Unlike the heckling that accompanied Canadian Prime Minister Stephen Harper’s address to the Knesset in January, and the Bayit Yehudi walkout during the speech to the Knesset last month by European Parliament President Martin Schulz, no backbench heckling interrupted Cameron’s speech. He did, however, witness haredi MKs walk out when Netanyahu rose to speak, and he heard the shouting that interrupted the prime minister’s address.
He also heard a very political speech by opposition head Isaac Herzog – also interrupted numerous times by heckling – bewailing the government’s behavior in the Knesset this week.
Cameron, upon taking the podium, quipped that had he opted to get away from Prime Minister’s Questions in the British Parliament, “evidently I’ve come to the wrong place.”
The British prime minister, who referred to his Jewish grandfather and great-grandfather and peppered his address with a few Hebrew phrases, said his belief in Israel was “unbreakable,” and that his commitment to Israel’s security “will always be rock solid.”
Cameron came out unequivocally against efforts to boycott Israel, saying that he was committed to Israeli-British cooperation.
“Britain opposes boycotts,” he said. “Whether it’s trade unions campaigning for the exclusion of Israelis or universities trying to stifle academic exchange, Israel’s place as a homeland for the Jewish people will never rest on hollow resolutions passed by amateur politicians.”
Cameron, under whose watch legislation was passed in Britain curbing universal jurisdiction and making it impossible to try Israeli leaders for war crimes, said to applause, “My country is open to you, and you are welcome to visit any time.”
The British prime minister said that his government had stood firm against anti-Semitism, “saying no to Dieudonne M’bala M’bala, whose abhorrent displays of anti-Semitism have no place in a tolerant and inclusive Britain.”
In addition, it had stood up to “protect Jewish practices” in Britain, he said.
“On my watch, shechita [ Jewish ritual slaughter] is safe in the UK.” he said.
Turning to Iran, Cameron dismissed the notion that Israel was somehow responsible for extremism around the globe.
“There is no rule that says if Israel and the Palestinians make peace, Iran is somehow going to dismantle its despotic regime or abandon its nuclear intentions,” he said. “That can only be done through sustained international pressure.
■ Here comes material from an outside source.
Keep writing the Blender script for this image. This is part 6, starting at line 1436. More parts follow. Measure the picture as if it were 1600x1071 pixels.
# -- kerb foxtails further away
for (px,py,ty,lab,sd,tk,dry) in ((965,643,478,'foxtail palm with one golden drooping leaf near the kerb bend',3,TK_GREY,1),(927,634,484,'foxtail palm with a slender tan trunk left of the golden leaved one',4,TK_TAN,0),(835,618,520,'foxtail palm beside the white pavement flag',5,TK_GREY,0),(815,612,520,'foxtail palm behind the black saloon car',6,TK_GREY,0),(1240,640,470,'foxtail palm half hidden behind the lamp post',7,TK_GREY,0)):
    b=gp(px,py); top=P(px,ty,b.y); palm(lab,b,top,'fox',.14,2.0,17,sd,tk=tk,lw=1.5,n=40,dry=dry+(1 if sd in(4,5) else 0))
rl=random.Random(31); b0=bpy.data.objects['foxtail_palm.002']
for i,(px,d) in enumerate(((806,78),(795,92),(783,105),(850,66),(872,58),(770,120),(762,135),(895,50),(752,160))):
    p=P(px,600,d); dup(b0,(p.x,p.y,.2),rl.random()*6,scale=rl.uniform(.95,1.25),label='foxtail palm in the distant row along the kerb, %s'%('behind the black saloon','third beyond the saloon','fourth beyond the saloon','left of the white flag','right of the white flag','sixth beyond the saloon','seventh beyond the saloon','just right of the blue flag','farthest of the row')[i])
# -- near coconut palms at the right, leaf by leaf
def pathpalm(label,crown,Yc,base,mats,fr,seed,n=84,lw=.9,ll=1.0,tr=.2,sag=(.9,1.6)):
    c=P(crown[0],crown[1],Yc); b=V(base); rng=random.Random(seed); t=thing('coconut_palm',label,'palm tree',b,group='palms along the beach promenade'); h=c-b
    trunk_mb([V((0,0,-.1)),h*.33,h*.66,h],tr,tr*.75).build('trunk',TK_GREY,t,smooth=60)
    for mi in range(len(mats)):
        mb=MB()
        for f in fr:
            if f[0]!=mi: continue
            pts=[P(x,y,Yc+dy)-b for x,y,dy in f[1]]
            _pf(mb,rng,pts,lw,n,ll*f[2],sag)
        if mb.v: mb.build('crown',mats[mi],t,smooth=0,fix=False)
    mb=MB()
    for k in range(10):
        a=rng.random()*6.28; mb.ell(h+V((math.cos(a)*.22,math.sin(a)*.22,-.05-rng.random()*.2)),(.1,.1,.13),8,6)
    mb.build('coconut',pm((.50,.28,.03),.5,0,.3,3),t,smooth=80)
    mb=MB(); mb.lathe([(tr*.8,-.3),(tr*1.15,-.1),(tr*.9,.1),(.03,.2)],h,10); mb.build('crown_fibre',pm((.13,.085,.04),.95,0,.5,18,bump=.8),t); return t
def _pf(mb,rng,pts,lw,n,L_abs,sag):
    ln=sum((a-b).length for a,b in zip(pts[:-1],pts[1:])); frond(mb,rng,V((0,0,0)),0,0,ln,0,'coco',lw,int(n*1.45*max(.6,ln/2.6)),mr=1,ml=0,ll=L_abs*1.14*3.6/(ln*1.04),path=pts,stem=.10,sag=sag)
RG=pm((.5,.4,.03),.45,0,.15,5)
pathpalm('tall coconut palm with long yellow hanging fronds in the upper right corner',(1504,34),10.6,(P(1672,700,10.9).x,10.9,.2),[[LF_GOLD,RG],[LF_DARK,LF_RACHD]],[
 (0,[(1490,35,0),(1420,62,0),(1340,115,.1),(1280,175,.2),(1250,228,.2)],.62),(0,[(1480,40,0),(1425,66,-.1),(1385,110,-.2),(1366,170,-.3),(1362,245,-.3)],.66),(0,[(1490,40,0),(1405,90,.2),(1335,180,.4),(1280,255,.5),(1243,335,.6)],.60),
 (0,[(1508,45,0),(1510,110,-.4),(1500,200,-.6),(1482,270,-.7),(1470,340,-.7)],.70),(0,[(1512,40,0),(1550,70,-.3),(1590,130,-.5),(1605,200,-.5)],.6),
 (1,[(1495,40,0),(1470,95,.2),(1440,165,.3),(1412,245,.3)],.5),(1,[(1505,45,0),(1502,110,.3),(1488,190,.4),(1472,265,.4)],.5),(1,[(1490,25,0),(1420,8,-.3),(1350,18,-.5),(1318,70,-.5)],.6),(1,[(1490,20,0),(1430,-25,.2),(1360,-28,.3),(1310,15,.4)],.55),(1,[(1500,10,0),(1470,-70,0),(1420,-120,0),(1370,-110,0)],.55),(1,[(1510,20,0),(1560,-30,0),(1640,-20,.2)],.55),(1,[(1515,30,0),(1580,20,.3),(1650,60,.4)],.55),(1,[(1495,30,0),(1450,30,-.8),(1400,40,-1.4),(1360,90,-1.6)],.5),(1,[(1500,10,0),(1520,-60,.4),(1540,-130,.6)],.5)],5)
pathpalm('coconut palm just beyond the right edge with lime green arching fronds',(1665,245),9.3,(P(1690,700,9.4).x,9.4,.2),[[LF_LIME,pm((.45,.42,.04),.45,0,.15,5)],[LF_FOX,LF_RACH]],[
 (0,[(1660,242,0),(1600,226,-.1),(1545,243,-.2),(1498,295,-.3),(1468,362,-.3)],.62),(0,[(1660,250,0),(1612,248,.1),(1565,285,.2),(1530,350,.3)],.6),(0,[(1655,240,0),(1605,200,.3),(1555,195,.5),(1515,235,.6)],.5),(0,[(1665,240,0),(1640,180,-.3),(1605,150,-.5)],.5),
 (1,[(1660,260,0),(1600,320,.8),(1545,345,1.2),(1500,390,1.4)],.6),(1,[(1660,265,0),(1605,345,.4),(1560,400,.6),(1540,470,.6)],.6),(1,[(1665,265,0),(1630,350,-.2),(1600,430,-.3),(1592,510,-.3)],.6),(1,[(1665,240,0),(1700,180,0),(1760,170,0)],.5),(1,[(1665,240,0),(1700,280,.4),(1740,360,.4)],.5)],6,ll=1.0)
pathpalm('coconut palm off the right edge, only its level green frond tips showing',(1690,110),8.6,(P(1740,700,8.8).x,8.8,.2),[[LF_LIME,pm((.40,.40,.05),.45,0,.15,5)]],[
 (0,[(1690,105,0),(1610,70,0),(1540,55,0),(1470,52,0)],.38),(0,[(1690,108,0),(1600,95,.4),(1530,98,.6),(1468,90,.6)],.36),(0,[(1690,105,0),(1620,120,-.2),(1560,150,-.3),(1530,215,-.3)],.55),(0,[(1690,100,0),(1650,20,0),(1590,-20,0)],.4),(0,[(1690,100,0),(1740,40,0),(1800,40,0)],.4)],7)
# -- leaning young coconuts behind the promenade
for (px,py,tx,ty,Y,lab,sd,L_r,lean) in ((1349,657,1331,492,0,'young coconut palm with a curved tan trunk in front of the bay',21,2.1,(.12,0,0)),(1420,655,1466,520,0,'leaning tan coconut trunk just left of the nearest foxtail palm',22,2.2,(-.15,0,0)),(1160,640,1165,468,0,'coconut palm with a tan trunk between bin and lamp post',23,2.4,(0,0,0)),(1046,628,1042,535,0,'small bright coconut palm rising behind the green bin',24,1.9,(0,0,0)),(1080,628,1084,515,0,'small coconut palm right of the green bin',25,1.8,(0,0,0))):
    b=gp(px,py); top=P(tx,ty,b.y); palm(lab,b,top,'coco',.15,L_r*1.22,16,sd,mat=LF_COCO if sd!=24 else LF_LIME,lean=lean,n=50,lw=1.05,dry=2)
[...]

I share your deep skepticism and great concern about Iran. I am not starry-eyed about the new regime. A nuclear-armed Iran is a threat to the whole world – not just to Israel. And with Israel and our allies, Britain will ensure that it is never allowed to happen.”
Netanyahu, in his address to the Knesset, said that international pressure must be not only on Israel but also on the Palestinians, who he said are refusing to show flexibility in the negotiations.
“Time is running out for them, too,” he said.
Referring to his demand that the Palestinians recognize Israel as the nation state of the Jewish people, Netanyahu said that there was “enough room in this land for everybody,” but that it must be based on true historical facts.
“The Palestinian refusal to recognize the Jewish state is the root of the conflict, and not the Jewish communities in Judea and Samaria,” he said.
In addition to his Knesset speech and meeting with Netanyahu, Cameron also met with President Shimon Peres and Herzog, and visited Yad Vashem.